In a similar case, I purchased some shares of a company that was paying a 10% dividend. It had a decent track record of payments, and yes there was some chatter about a potential dividend decrease, but that had been public knowledge for years.

Well just my luck, a few months after owning it, the dividend was cut in half.  As a result, the value of the shares dropped by about 60%.  Ouch!

Discussing investment mistakes isn’t anywhere near as much fun as sharing success stories but there are key lessons for investors to walk away with.

First, owning individual stocks isn’t riskier than other forms of investing if you take steps to manage it.  One consideration to keep in mind is to limit the value of any one holding to 3-5% of the portfolio’s value.  In other words, if you have $100,000 to invest, each holding should be between $3,000 – $5,0000 in value.  This will ensure that if any one company drops by 50% or 60%, the damage to your overall savings won’t be catastrophic.  This form of diversification is referred to as managing single stock risk.

Along the same lines, there are 11 different sectors in the S&P 500.  By owning at least 8 of them, investors can minimize the impact that a downturn in one or more areas of the economy has on their portfolio.  Sectors can move in and out of fashion without much notice.  One year banking and healthcare could provide the most return, only to drop to the bottom of the list as utilities and energy outperform.

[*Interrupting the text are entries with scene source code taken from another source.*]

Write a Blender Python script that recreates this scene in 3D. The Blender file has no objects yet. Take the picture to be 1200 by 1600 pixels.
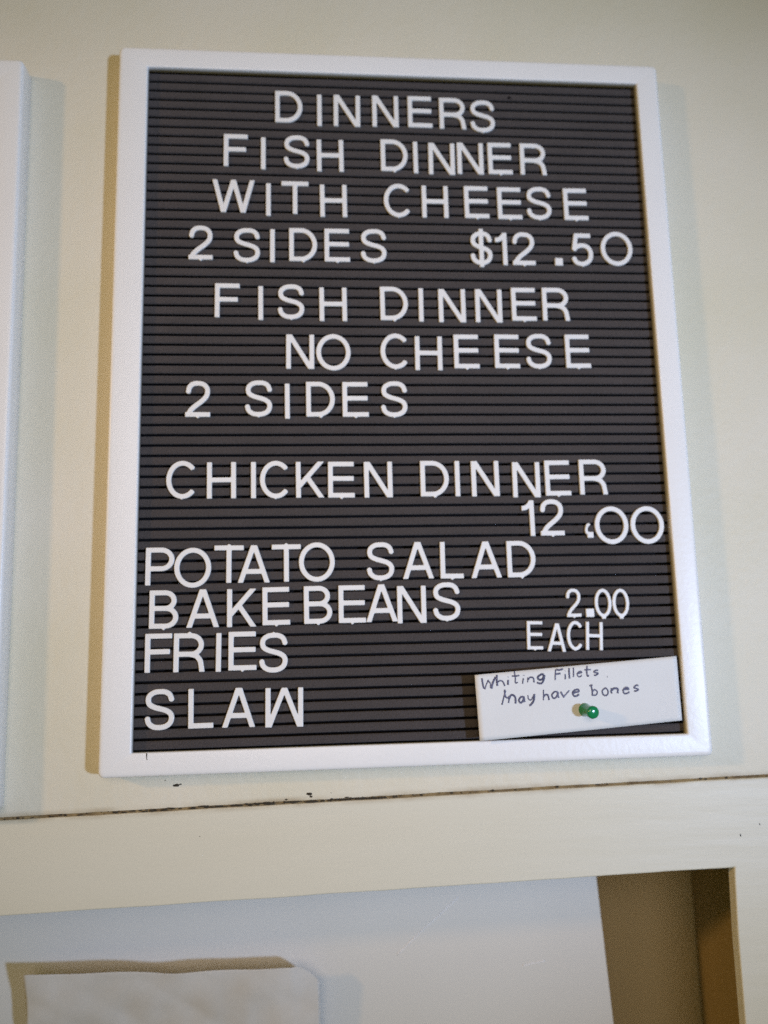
import bpy, bmesh, math, random
import numpy as np
from mathutils import Vector, Matrix, noise

sc = bpy.context.scene
C = sc.collection
MM = 0.001
HEIGHT = 1.70                      # the board's centre above the floor, metres

def W(x, y, z):
    """board millimetres (x right, y up, z out of the wall) -> world metres"""
    return Vector((x * MM, -z * MM, HEIGHT + y * MM))

# ------------------------------------------------------------------ camera
cam = bpy.data.cameras.new('camera')
co = bpy.data.objects.new('camera', cam); C.objects.link(co)
Rr = Vector((0.99649955, -0.02334622, 0.08027198))      # right, down, forward in board axes
Rd = Vector((-0.01077481, -0.98807264, -0.1536111))
Rf = Vector((0.08290079, 0.15220847, -0.98486549))
def wd(v): return Vector((v.x, -v.z, v.y))
X, Y, Z = wd(Rr), -wd(Rd), -wd(Rf)
M = Matrix((X, Y, Z)).transposed().to_4x4()
M.translation = W(-56.08, -150.78, 477.93)
co.matrix_world = M
cam.sensor_fit = 'VERTICAL'; cam.sensor_height = 36.0; cam.sensor_width = 27.0
cam.lens = 1250 / 1600 * 36.0
cam.clip_start = 0.02; cam.clip_end = 50
cam.dof.use_dof = True
cam.dof.focus_distance = 0.445
cam.dof.aperture_fstop = 3.4
sc.camera = co

# ------------------------------------------------------------------ room light (world), lamps
world = bpy.data.worlds.new('World'); sc.world = world; world.use_nodes = True
bg = world.node_tree.nodes['Background']
bg.inputs[0].default_value = (0.123, 0.106, 0.02, 1); bg.inputs[1].default_value = 1.0

def spot(name, loc, target, power, color, radius, cone):
    l = bpy.data.lights.new(name, 'SPOT'); l.energy = power; l.color = color; l.shadow_soft_size = radius
    l.spot_size = math.radians(cone); l.spot_blend = 1.0
    o = bpy.data.objects.new(name, l); C.objects.link(o); o.location = loc
    o.rotation_euler = (target - loc).to_track_quat('-Z', 'Y').to_euler()
    return o
spot('cool_window_lamp', W(950, -300, 1400), W(-5, -25, 0), 94.0, (0.495, 0.655, 1.0), 0.062, 39)
spot('warm_side_lamp', W(-2000, 480, 1174), W(10, -70, 0), 57.0, (1.0, 0.57, 0.18), 0.085, 24)
spot('warm_fill_lamp', W(-120, 120, 1250), W(10, -80, 0), 27.9, (1.0, 0.835, 0.75), 0.36, 46)  # unseen fill added behind the camera for ambient light and darker corners

sc.cycles.use_denoising = False           # leave the sensor-like grain in
sc.view_settings.view_transform = 'Standard'
sc.view_settings.look = 'None'
sc.view_settings.exposure = 0.0
sc.view_settings.gamma = 1.0
sc.view_settings.use_curve_mapping = False

# ------------------------------------------------------------------ materials
def mat(name, color, rough=0.5, spec=0.5, bump=0.0, bscale=300.0, var=0.0, vscale=30.0, sheen=0.0, tint=None, stretch=(1, 1, 1), fine=0.0, seam=None):
    m = bpy.data.materials.new(name); m.use_nodes = True
    nt = m.node_tree; b = nt.nodes['Principled BSDF']
    b.inputs['Base Color'].default_value = (*color, 1)
    b.inputs['Roughness'].default_value = rough
    b.inputs['Specular IOR Level'].default_value = spec
    if sheen:
        b.inputs['Sheen Weight'].default_value = sheen
        b.inputs['Sheen Roughness'].default_value = 0.6
    tc = nt.nodes.new('ShaderNodeTexCoord')
    mp = nt.nodes.new('ShaderNodeMapping'); mp.inputs['Scale'].default_value = stretch
    nt.links.new(tc.outputs['Object'], mp.inputs['Vector'])
    src = None
    if var or fine:
        n = nt.nodes.new('ShaderNodeTexNoise'); n.inputs['Scale'].default_value = vscale; n.inputs['Detail'].default_value = 5
        nt.links.new(mp.outputs[0], n.inputs['Vector'])
        mr = nt.nodes.new('ShaderNodeMapRange'); mr.inputs['From Min'].default_value = 0.3; mr.inputs['From Max'].default_value = 0.7
        nt.links.new(n.outputs['Fac'], mr.inputs['Value'])
        mix = nt.nodes.new('ShaderNodeMix'); mix.data_type = 'RGBA'
        t = tint if tint else tuple(c * (1 - var) for c in color)
        mix.inputs[6].default_value = (*color, 1); mix.inputs[7].default_value = (*t, 1)
        nt.links.new(mr.outputs[0], mix.inputs[0])
        src = mix.outputs[2]
        if fine:
            n2 = nt.nodes.new('ShaderNodeTexNoise'); n2.inputs['Scale'].default_value = 1300; n2.inputs['Detail'].default_value = 2
            nt.links.new(tc.outputs['Object'], n2.inputs['Vector'])
            m2 = nt.nodes.new('ShaderNodeMapRange'); m2.inputs['From Min'].default_value = 0.25; m2.inputs['From Max'].default_value = 0.75
            m2.inputs['To Min'].default_value = 1 - fine; m2.inputs['To Max'].default_value = 1 + fine
            nt.links.new(n2.outputs['Fac'], m2.inputs['Value'])
            vm = nt.nodes.new('ShaderNodeVectorMath'); vm.operation = 'SCALE'
            nt.links.new(src, vm.inputs[0]); nt.links.new(m2.outputs[0], vm.inputs['Scale'])
            src = vm.outputs[0]
        if seam:                               # grime rubbed into the paint beside the joint, uneven along it
            x0, y0, slope = seam
            sx = nt.nodes.new('ShaderNodeSeparateXYZ'); nt.links.new(tc.outputs['Object'], sx.inputs[0])
            def mth(op, a, b_=None, c=None):
                q = nt.nodes.new('ShaderNodeMath'); q.operation = op
                for k, val in enumerate((a, b_, c)):
                    if val is None: continue
                    if isinstance(val, (int, float)): q.inputs[k].default_value = val
                    else: nt.links.new(val, q.inputs[k])
                return q.outputs[0]
            line = mth('MULTIPLY_ADD', mth('SUBTRACT', sx.outputs['X'], x0), slope, y0)
            dist = mth('ABSOLUTE', mth('SUBTRACT', sx.outputs['Z'], line))
            near = nt.nodes.new('ShaderNodeMapRange'); near.interpolation_type = 'SMOOTHSTEP'
            near.inputs['From Min'].default_value = 0.0004; near.inputs['From Max'].default_value = 0.0042
            near.inputs['To Min'].default_value = 1.0; near.inputs['To Max'].default_value = 0.0
            nt.links.new(dist, near.inputs['Value'])
            n3 = nt.nodes.new('ShaderNodeTexNoise'); n3.inputs['Scale'].default_value = 42; n3.inputs['Detail'].default_value = 6
            nt.links.new(tc.outputs['Object'], n3.inputs['Vector'])
            mr3 = nt.nodes.new('ShaderNodeMapRange'); mr3.inputs['From Min'].default_value = 0.32; mr3.inputs['From Max'].default_value = 0.72
            nt.links.new(n3.outputs['Fac'], mr3.inputs['Value'])
            fac = mth('MULTIPLY', mth('MULTIPLY', near.outputs[0], mr3.outputs[0]), 0.75)
            mx = nt.nodes.new('ShaderNodeMix'); mx.data_type = 'RGBA'
            nt.links.new(fac, mx.inputs[0]); nt.links.new(src, mx.inputs[6]); mx.inputs[7].default_value = (0.33, 0.25, 0.14, 1)
            src = mx.outputs[2]
        nt.links.new(src, b.inputs['Base Color'])
    if bump:
        nb = nt.nodes.new('ShaderNodeTexNoise'); nb.inputs['Scale'].default_value = bscale; nb.inputs['Detail'].default_value = 4
        nt.links.new(mp.outputs[0], nb.inputs['Vector'])
        bn = nt.nodes.new('ShaderNodeBump'); bn.inputs['Strength'].default_value = bump; bn.inputs['Distance'].default_value = 0.001
        nt.links.new(nb.outputs['Fac'], bn.inputs['Height'])
        nt.links.new(bn.outputs['Normal'], b.inputs['Normal'])
    return m

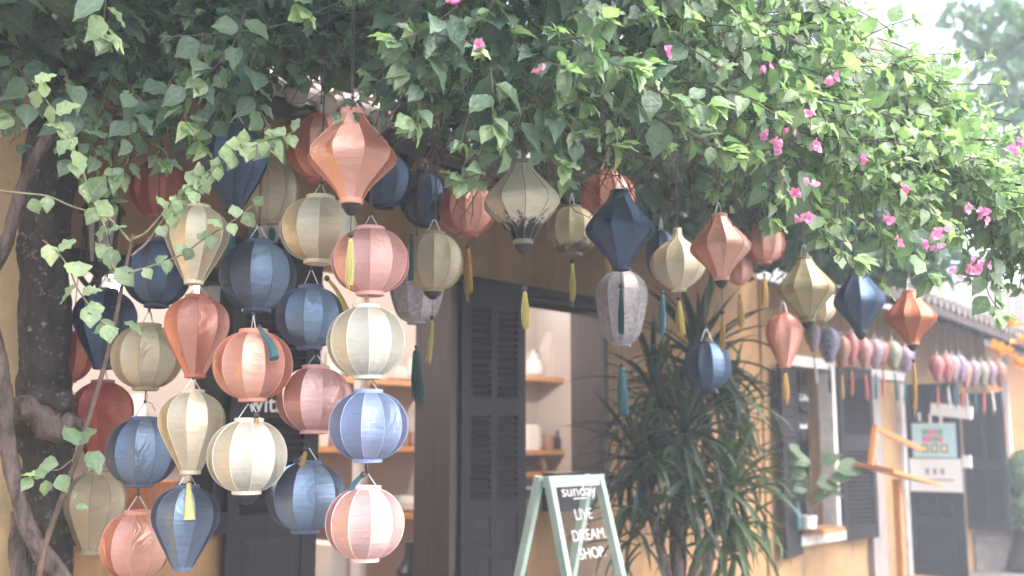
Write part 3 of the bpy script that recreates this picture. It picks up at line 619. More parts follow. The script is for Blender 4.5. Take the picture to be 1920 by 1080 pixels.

By spreading their risks across 8 or more sectors, investors can avoid costly concentrations or trying to guess which sectors will do the best or worst in any given year.

Another important ingredient to understand is a company’s payout ratio.  This number lets an investor know what percentage of company profits that it returns to its shareholders. The lower the percentage, the more likely a company will be able to maintain their payments.  For example, assume Company A has a payout ratio of 40% and Company B has a payout ratio of 89%.  If there is a slowdown in the economy, sector, or some negative company news, which company will be able to continue paying their dividend if profits go down?

Track records are also important when it comes to dividend investing. Nearly every time I stepped outside of tried and true companies with a history of increasing their dividend payments each year, I struck out.  Yes, I may have made a few extra bucks at the get-go, but it always seemed to come back and bite me.  Fact of the matter is, there is no benefit to owning mediocre companies when you can own high-quality ones that reward you for sticking around.

Finally, I think it’s important for each investor to understand the concept of homegrown dividends.  This is when you buy a dividend stock and sell it for a profit, effectively creating cash flow equivalent to one of two years worth of dividend payments, for example.  It turns out that many investors develop the means for evaluating and buying dividend stocks but forget to figure out what would cause them to sell them.  While there are no perfect rules, simply establishing a price point in which to re-evaluate a given stock can help. For example, when the stock price goes up by double the annual dividend, it can serve as a good point in time to make sure the reasons you bought it remain intact.

Overall, I have come to truly love and appreciate the art of investing in individual securities. From the point when mutual funds and annuities first failed me, to understanding the ups and downs of Mr. Market, and from the mistakes I made with falling knives, the entire journey has been fun and educational to say the least.  I hope you found it valuable too!